Os Sete Gatinhos é uma peça em três atos, escrita em 1958 por Nelson Rodrigues (1912-1980), e foi definida pelo próprio autor como uma “divina comédia em três atos e quatro quadros”. Ela está classificada no grupo das chamadas “Tragédias Cariocas” do dramaturgo. A primeira montagem de Os Sete Gatinhos aconteceu no ano de sua escrita, no Teatro Carlos Gomes, no Rio de Janeiro, e teve direção de Willy Keller (1900-1979).

Seu Noronha, um contínuo da Câmara dos Deputados, sua esposa Aracy, mais conhecida como Gorda, e as quatro filhas mais velhas do casal, Aurora, Débora, Arlete e Hilda, todas prostitutas, se empenham para juntar dinheiro para o enxoval da filha caçula, Silene, que estuda num colégio interno e é vista como a salvação moral da família, já que é a única que irá se casar virgem e na igreja. Mas as coisas não saem como planejado. Silene é trazida de volta para casa por um funcionário do colégio, doutor Portela, que revela a Seu Noronha que Silene matou a pauladas uma gata prenha. Apesar de morta, a gata deu à luz a sete gatinhos.
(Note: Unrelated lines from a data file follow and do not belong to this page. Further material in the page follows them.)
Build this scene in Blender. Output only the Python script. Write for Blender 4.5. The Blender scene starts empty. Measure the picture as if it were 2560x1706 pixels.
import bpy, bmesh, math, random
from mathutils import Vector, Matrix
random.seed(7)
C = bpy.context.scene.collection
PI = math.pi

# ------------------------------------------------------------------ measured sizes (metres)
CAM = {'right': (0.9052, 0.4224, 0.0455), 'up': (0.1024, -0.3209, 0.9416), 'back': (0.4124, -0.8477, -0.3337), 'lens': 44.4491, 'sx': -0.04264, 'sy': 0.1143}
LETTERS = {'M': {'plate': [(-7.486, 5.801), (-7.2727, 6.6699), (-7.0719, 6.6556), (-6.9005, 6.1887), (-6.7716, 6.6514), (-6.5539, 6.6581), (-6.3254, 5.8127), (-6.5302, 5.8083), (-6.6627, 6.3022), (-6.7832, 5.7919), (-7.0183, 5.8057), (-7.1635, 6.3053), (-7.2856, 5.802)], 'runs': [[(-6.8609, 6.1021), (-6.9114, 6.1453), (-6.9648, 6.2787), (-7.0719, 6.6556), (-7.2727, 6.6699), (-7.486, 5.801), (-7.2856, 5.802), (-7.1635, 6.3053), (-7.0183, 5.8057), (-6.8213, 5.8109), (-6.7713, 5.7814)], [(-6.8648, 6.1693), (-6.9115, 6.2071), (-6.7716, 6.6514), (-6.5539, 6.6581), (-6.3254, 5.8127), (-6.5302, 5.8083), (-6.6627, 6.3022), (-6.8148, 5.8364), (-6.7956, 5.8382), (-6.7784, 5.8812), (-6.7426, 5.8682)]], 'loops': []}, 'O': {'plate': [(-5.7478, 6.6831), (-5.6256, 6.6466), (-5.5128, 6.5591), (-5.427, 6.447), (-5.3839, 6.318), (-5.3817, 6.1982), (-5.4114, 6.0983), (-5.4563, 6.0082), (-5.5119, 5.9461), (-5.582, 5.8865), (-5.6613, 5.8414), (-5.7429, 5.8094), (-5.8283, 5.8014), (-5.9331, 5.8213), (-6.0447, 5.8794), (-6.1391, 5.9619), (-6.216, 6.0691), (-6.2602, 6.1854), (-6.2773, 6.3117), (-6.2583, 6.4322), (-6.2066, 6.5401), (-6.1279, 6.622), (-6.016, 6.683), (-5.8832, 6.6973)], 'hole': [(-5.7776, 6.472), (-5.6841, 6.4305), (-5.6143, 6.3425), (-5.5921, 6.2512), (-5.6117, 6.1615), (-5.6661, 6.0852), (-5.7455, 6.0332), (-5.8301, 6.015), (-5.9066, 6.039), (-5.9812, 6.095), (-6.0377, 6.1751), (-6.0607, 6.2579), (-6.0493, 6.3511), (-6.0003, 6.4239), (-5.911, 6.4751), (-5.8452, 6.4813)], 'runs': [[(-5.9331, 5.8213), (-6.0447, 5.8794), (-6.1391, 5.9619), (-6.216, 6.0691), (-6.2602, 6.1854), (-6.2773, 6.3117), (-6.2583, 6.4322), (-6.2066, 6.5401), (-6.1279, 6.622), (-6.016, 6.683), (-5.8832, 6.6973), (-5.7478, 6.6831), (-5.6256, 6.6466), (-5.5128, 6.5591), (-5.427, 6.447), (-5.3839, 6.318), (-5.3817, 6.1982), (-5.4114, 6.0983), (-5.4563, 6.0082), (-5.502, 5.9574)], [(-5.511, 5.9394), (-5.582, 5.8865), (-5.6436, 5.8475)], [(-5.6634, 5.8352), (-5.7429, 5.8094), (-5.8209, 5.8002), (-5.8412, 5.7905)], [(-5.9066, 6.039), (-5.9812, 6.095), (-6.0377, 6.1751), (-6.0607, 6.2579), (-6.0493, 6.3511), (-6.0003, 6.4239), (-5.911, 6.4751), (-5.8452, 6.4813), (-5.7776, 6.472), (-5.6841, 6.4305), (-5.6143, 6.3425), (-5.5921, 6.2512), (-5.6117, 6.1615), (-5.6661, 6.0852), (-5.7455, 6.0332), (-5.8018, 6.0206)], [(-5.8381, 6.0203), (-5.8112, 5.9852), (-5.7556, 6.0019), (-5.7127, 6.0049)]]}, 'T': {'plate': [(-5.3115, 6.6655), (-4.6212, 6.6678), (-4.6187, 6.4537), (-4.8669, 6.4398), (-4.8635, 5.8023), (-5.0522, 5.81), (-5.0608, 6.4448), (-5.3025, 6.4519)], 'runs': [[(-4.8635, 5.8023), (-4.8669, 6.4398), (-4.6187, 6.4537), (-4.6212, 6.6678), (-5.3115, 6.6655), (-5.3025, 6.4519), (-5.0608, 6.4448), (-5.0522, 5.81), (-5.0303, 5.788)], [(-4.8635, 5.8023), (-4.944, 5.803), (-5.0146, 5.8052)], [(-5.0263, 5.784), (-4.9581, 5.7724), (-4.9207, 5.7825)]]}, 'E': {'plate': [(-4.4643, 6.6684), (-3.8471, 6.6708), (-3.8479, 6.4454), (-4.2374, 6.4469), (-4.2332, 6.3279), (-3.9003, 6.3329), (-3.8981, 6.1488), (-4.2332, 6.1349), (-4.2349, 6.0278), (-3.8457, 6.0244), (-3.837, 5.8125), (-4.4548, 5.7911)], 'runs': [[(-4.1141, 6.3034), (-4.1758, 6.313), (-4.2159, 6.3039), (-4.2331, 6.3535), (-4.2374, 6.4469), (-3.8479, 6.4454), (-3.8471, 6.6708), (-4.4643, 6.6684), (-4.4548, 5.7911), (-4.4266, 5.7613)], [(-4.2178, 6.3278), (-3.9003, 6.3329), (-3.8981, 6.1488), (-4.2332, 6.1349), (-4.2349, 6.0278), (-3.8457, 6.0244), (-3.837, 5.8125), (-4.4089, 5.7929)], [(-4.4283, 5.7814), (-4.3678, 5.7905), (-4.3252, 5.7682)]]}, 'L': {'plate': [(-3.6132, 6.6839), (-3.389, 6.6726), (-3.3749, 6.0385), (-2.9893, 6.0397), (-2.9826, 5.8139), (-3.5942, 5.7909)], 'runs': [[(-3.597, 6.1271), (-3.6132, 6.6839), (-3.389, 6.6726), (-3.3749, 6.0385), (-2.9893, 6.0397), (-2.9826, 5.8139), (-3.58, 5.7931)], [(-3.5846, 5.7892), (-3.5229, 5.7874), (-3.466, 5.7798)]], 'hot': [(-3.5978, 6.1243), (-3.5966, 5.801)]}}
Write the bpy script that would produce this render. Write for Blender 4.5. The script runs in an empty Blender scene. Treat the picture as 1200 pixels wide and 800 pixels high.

Silene havia feito isso porque ela mesma também estava grávida e sentia-se culpada por isso, descontando na gata a raiva que tinha de si mesma por ter perdido a virgindade. O pai do bebê de Silene é o mais improvável dos pais, Bibelot, namorado de sua irmã Aurora.

Em Os Sete Gatinhos, Nelson constrói um texto aparentemente cômico e superficial. Mas não é. Pelo contrário. Ele vem cheio de contradições simbólicas. Nelson Rodrigues retira as máscaras sociais e joga sal sobre as feridas morais da sociedade, revelando que as relações humanas estão muito presas às aparências. Com bom humor, Nelson critica o falso moralismo e mostra que, por mais que o ser humano tente podar seus instintos por meio de regras e normas criadas por ele mesmo, mais cedo ou mais tarde acabará sucumbindo aos seus desejos.

Brilhantemente, Nelson conduz o leitor a um submundo onde o ser humano é mostrado com toda sua crueza e podridão. As relações familiares em Os Sete Gatinhos perpassam pela religiosidade e superstições cultuadas por Seu Noronha e que são repassadas, de forma opressiva, para toda a família, gerando frustrações e revoltas na esposa e nas filhas mais velhas. Silene, a mais nova, é a construção moral idealizada por ele, Seu Noronha, e imposta a toda a família. Portanto, Seu Noronha impõe à família o sonho que é seu, o de transformar Silene numa mulher moralmente aceita pela sociedade. É o sonho de levá-la virgem para o altar.

Sessenta anos após a publicação de Os Sete Gatinhos, vemos comportamentos que se revestem de um verniz moralista que pretende ser o padrão de conduta do cidadão de bem, mas que não passa de um discurso que não tem sustentação nas práticas diárias que se manifestam portas adentro de lares que bem podiam ser habitados pelo nosso querido Seu Noronha.